知的障害児と家族の支援からはじまり、気がついたら発達障害、不登校、子どもの貧困などいろいろと。関西某所で悩みの尽きない零細NPO代表の日々。

親たちの協働

 朝から某保護者と話。情報量が多い人なので、地域の実情や政策動向について自分と同じような状況判断。有意義な情報も聞けた。
 それにしても親の会は相変わらず苦労している。全日本手をつなぐ育成会など、会員を増やそうとがんばっているようだが、この「関われば関わるほど、忙しく大変になる」組織のあり方をなんとかすることが最重要課題だろう。田舎の親の会組織は実質的には10人とかそれに満たないぐらいの中心メンバーで動いている。その人数の中で役員を選出して、あちこちの団体から「実行委員会を作るので、誰か委員を出してくれ」などと言われれば「せっかく声をかけてくれているのだから」と出し、金が足りないとなれば、フリーマーケットだ物品販売だと走り回る。それを子育ての間にやっている。
 親の会といっても、子どもの年齢もばらばらなら、親の年齢もばらばら。子育てについての自信の持ち方もばらばら。ライフスタイルもばらばら。セルフヘルプグループとして確立されているわけでもないから、それぞれの価値観の単純なぶつかりあいや仲違いもざらである。「平等な参加」が難しい運動や事業運営から親たちが少しでも解放されることで、セルフヘルプグループとしての機能を高めていくことも期待して、自分は法人・事業所を立ち上げた。学齢期の放課後ケアを担うことで、一定の成果はあげてこれたと思うが、地域の授産施設や作業所での受け入れが限界に達して、今度は卒業後の問題が出てきている。
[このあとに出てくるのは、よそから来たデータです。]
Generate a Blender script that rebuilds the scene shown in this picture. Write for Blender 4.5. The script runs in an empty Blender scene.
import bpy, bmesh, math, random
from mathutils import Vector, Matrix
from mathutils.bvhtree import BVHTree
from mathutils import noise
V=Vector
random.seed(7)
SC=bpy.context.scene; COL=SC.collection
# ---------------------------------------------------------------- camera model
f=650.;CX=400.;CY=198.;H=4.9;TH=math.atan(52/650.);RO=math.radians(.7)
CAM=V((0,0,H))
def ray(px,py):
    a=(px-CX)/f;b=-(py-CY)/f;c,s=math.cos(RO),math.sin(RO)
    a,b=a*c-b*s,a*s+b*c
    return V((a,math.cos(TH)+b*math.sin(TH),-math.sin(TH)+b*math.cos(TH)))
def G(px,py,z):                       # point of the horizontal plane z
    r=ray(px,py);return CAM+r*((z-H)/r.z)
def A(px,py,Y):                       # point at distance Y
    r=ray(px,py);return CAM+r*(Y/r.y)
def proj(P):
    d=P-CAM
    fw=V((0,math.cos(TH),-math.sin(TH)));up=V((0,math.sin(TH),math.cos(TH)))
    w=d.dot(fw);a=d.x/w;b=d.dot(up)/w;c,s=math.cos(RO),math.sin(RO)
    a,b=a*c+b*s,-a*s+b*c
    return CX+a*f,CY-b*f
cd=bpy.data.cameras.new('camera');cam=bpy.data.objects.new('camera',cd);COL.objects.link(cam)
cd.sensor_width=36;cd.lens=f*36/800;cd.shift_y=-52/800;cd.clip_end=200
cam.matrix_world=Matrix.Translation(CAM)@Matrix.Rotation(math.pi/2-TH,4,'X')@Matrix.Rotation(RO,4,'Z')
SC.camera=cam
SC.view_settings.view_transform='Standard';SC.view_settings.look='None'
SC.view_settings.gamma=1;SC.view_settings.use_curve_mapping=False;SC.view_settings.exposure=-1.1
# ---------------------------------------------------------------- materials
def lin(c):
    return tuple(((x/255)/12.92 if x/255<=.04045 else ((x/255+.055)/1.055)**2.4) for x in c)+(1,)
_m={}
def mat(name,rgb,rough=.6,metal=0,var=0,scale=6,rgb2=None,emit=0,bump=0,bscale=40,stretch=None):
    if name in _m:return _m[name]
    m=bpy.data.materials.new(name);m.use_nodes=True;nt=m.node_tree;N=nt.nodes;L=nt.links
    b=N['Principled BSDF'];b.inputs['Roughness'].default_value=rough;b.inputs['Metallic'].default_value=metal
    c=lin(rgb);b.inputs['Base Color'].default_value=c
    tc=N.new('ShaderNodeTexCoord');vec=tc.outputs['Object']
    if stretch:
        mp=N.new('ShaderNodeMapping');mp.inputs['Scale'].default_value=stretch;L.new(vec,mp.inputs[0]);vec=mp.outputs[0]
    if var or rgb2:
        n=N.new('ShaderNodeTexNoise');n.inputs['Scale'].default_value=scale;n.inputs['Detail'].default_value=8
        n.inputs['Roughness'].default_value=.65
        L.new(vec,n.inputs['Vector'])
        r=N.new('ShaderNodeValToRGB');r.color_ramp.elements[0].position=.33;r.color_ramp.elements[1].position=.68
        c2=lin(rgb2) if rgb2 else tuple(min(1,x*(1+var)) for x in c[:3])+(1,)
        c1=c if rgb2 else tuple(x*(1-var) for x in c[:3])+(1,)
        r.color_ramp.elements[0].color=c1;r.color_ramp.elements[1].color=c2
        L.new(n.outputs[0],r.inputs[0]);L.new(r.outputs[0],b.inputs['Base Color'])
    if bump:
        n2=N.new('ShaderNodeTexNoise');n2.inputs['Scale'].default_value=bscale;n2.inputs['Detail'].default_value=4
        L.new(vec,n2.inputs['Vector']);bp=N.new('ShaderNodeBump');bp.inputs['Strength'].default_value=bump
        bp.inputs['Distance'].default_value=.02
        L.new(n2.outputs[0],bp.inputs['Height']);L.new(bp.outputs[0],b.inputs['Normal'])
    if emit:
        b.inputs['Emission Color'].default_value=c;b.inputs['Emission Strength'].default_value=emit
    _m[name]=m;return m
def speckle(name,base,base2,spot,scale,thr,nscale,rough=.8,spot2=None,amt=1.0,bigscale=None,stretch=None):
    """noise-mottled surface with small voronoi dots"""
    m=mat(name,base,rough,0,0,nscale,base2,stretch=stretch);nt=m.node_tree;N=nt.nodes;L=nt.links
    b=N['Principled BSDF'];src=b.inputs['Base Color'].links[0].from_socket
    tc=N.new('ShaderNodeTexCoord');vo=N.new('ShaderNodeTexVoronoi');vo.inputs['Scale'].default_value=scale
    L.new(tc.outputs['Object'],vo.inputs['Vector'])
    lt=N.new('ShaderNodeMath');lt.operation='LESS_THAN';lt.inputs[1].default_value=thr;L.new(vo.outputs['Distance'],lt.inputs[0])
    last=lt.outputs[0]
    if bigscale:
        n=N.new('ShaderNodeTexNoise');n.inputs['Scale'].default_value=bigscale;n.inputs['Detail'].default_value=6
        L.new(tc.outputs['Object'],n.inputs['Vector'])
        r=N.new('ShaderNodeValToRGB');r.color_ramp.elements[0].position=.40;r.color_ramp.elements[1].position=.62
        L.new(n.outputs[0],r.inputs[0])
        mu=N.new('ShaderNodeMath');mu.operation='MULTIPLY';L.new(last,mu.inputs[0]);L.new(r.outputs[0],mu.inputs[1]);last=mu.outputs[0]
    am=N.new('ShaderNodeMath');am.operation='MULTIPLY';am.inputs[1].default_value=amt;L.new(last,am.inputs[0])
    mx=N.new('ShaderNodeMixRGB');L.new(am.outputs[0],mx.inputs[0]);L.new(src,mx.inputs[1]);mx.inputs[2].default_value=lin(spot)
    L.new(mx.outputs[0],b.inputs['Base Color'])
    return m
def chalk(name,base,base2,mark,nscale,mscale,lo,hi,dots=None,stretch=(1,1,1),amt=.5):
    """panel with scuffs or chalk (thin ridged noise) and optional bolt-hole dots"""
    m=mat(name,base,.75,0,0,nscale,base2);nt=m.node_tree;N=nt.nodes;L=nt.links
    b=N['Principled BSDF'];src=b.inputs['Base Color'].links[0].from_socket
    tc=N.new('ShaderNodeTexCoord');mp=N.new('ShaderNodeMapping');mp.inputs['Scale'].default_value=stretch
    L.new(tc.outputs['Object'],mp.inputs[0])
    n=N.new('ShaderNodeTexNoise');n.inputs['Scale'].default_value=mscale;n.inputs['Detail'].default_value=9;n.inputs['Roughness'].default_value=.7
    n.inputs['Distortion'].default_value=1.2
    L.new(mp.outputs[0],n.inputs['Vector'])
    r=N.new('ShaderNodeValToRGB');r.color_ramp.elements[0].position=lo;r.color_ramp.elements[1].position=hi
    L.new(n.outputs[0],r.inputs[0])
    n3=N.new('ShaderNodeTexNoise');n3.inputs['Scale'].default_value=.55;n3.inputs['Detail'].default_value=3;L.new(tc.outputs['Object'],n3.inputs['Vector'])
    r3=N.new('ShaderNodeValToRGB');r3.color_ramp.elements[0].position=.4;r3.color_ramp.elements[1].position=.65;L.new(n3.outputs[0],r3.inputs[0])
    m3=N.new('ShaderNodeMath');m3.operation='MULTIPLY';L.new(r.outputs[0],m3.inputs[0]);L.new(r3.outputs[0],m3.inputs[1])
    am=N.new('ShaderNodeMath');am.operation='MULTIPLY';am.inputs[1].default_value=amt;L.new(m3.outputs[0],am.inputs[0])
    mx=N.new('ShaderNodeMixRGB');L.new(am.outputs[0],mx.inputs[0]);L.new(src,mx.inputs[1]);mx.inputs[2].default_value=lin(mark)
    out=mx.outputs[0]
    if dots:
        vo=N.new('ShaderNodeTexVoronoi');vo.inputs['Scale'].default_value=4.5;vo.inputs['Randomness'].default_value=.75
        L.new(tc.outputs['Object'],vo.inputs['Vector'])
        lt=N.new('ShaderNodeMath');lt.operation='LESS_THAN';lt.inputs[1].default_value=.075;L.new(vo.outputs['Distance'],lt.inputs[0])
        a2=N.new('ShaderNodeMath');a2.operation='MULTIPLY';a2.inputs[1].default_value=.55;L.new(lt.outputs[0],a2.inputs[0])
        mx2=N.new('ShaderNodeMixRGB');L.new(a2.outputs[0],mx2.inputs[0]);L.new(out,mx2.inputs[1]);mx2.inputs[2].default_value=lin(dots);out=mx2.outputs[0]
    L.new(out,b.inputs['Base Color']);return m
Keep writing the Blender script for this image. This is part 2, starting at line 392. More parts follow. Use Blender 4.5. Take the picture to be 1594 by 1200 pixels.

するとまた親たちに期待の目が向けられる。元の木阿弥である。
 行政は親たちを励まして「作れ」と言うが、その難しさたるや想像を絶する。こんな田舎では、「仲のよい親だけが集まってわが子のために社会資源を作る」ということにはなりえない。そんな動きは行政も関係団体も支えてくれない。では、どうするか。「同じ地域に暮らす障害児の親」であるという以外に何の共通項ももたない人々が何らかの理念と方法のもとに結集するか、別の第三者が資源を作るかのどちらかである。後者の動きは今のところ見られないので、求められるのは前者ということになる。このような経緯でできた作業所があったとして、それをもはやNPOとかボランタリー組織とか呼んでよいのだろうか。何か違う気がする。